The argument goes that it is logical possible to conceive of beings that have all human cognitive abilities , down to the last neuron, but who have no conscious experience (p-zombies).

If this starting point is true, it follows that consciousness is something unique and additional to physical brains – for we have it and p-zombies don’t.

This argument can, of course, support two widely-differing conclusions: a neo-Cartesian one, where consciousness has an exalted role at the centre of our mental life; or, indeed, the less exalted rainbow effect put forward in the paper discussed earlier.

For my part. I instinctively (consciously or otherwise) find the idea of p-zombies incoherent. Just as one renowned US philosopher, Thomas Nagel, said that we cannot conceive what it is like to be a bat, I don’t believe it is possible to conceive of beings having all human attributes apart from consciousness. Is not consciousness essential to embarrassment, for example? Or to aesthetic appreciation?

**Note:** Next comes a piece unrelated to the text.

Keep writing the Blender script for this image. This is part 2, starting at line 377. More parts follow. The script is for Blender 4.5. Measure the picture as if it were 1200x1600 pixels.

The wonderful Stanford Encyclopaedia of Philosophy has a quote from a 1930s philosopher, concerning a p-zombie world (although the term had not come into currency then). In such a world:

It ought to be quite credible that the constitution and course of nature would be otherwise just the same as it is if there were not and never had been any experiencing individuals. Human bodies would still have gone through the motions of making and using bridges, telephones and telegraphs, of writing and reading books, of speaking in Parliament, of arguing about materialism, and so on. There can be no doubt that this is prima facie incredible to common sense.

It is clear to me that thought and action spring from a mixture of conscious and unconscious decisions. Every essay writer, or blog poster, knows that not every sentence is the product of conscious premeditation. Words often “just come”. Similarly, most motor decisions, from walking to sport, are best left to a well-trained unconscious. But, on the other hand, one should always think carefully before treading on ice.